Data section
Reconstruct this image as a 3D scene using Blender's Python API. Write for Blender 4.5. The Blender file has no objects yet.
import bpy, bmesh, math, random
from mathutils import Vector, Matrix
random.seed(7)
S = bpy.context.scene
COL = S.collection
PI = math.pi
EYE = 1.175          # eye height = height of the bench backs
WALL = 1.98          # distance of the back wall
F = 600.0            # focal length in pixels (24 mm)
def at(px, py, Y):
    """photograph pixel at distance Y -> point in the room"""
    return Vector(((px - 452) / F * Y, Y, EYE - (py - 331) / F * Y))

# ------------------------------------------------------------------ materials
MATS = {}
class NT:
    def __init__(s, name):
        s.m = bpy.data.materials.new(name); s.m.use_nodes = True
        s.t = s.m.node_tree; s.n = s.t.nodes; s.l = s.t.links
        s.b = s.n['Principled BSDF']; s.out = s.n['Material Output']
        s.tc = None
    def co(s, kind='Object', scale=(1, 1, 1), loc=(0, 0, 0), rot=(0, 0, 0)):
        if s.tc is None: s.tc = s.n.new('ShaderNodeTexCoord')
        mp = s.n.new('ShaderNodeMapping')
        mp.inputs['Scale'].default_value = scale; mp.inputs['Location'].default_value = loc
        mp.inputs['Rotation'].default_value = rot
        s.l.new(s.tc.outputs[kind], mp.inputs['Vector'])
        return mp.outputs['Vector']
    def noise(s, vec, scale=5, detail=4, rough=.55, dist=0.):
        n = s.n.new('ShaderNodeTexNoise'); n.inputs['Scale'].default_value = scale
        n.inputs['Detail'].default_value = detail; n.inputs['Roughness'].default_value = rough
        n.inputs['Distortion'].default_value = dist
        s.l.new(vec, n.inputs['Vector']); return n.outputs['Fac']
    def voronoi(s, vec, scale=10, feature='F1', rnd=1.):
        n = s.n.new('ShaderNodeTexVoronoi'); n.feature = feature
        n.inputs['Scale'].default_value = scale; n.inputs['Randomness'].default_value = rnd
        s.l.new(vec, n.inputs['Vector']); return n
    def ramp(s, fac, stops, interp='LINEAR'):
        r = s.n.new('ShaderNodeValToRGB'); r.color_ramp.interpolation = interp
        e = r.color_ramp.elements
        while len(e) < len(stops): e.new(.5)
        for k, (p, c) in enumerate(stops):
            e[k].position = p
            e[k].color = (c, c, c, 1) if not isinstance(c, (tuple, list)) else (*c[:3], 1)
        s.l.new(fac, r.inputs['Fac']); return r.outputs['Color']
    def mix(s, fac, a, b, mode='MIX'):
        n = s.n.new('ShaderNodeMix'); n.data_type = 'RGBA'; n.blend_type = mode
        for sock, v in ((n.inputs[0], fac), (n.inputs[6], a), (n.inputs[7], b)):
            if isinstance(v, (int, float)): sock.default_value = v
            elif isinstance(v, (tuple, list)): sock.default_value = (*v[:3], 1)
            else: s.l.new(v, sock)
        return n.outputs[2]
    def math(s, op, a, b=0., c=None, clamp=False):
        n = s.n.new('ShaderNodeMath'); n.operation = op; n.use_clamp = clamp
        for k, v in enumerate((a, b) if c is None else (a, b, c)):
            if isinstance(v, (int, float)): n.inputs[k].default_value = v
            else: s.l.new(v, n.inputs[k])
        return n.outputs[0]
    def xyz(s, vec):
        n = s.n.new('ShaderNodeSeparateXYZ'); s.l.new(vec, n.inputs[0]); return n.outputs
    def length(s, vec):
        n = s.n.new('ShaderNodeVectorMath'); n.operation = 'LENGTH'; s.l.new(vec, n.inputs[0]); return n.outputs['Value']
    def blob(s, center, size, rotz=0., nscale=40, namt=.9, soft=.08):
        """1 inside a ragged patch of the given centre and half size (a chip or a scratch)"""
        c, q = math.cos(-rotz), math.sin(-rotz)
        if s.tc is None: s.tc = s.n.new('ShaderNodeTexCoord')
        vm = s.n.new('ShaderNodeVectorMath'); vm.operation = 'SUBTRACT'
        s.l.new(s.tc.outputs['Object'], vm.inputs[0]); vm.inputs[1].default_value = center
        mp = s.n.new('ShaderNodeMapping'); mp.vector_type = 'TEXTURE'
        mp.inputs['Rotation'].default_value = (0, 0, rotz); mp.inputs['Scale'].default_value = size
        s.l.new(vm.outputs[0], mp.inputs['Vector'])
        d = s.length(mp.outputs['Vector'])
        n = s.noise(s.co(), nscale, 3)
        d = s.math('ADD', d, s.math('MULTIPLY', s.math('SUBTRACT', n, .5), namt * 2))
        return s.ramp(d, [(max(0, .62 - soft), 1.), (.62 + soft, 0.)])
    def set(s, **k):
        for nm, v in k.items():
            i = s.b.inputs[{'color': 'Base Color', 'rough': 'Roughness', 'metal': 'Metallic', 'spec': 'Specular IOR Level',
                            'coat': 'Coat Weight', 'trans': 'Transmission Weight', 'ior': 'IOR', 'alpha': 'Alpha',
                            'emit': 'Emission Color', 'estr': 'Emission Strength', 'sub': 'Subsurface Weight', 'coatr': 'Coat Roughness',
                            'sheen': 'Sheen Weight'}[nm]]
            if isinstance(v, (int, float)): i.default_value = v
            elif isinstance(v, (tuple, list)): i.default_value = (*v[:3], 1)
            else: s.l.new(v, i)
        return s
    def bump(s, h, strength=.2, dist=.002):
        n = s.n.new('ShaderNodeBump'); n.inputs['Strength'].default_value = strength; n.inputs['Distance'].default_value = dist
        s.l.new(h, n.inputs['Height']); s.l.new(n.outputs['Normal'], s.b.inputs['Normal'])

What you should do
Print only the lines that run from the start of the listing to the line bearing "return Vector(((px - 452)"; please keep the first line and that last one, exactly as they appear.

Response to this exercise
Reconstruct this image as a 3D scene using Blender's Python API. Write for Blender 4.5. The Blender file has no objects yet.
import bpy, bmesh, math, random
from mathutils import Vector, Matrix
random.seed(7)
S = bpy.context.scene
COL = S.collection
PI = math.pi
EYE = 1.175          # eye height = height of the bench backs
WALL = 1.98          # distance of the back wall
F = 600.0            # focal length in pixels (24 mm)
def at(px, py, Y):
    """photograph pixel at distance Y -> point in the room"""
    return Vector(((px - 452) / F * Y, Y, EYE - (py - 331) / F * Y))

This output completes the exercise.